I came across this post on Forrester’s technology brand report from Ted Schadler (the author) and feel it’s worth sharing. Ted’s research is showing where weaknesses and gaps exist in major technology brands, and who’s having success leveraging their brand with consumers. Some of his notes:
For most technology brands, trust has fallen since 2003. This is a big story for the entire technology sector. The reasons are many, but our analysis shows that more lower-income technology pessimists (you call them “mainstream” consumers — but that doesn’t help marketers much) are using technology brands today. And low-income tech pessimists have much lower brand trust than high-income tech optimists.

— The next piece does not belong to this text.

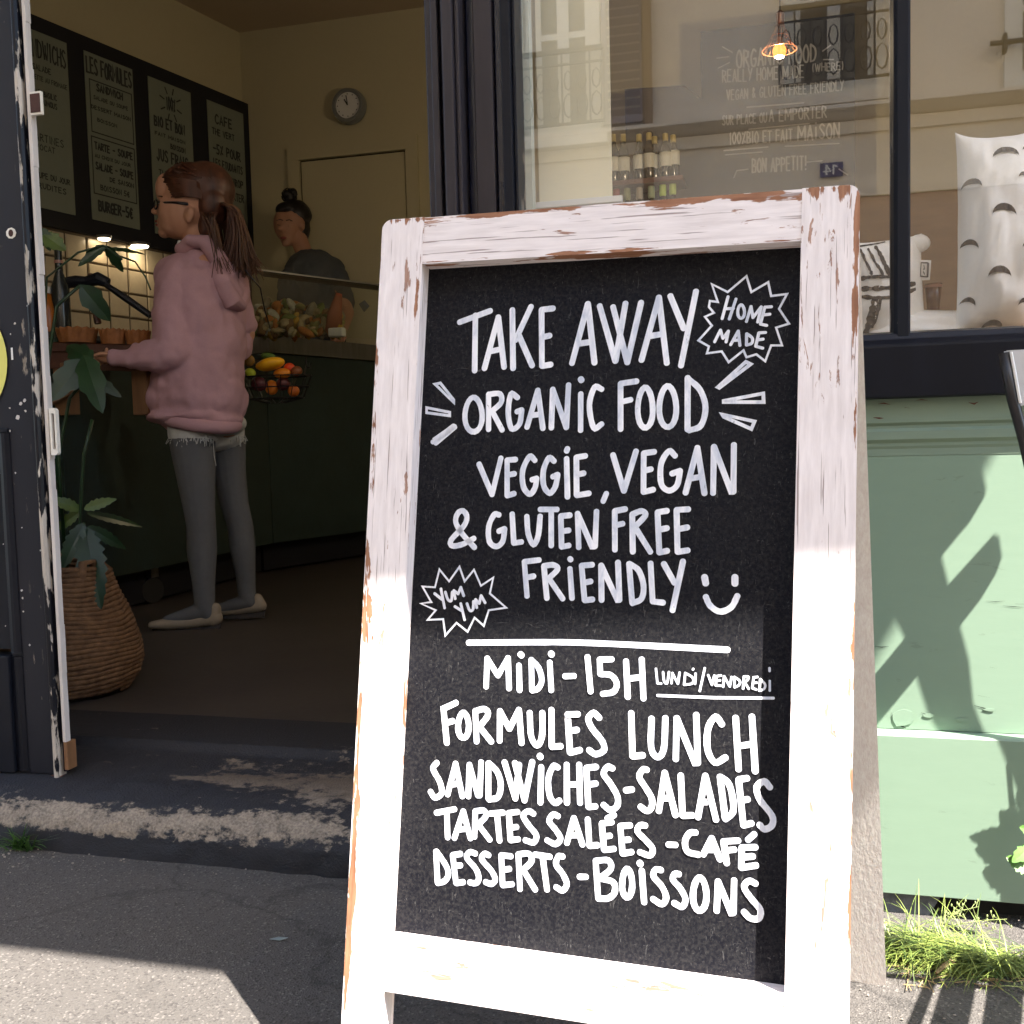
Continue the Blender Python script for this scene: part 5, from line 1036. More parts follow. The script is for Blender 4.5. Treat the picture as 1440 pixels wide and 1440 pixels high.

It’s important for us as site owners, business owners and marketers to remember how weak the general trust in the online space still is among consumers. For most of the readers here, we trust Hotmail’s reliability, Flickr’s data integrity and Amazon’s return policy far more than we trust small retailers in the offline world, but that isn’t the case for the majority of consumers.
The profile of aspiring users — those who want to use the brand but don’t today — reveals critically important things to marketers: Dell must find technology pessimists where they shop (offline); Apple must convince consumers that its products are affordable; and Sony must make the brand interesting to brand-agnostic consumers.
Even I’m not convinced that Apple is affordable and Sony doesn’t seem particularly more valuable than Panasonic or Philips or Samsung to me.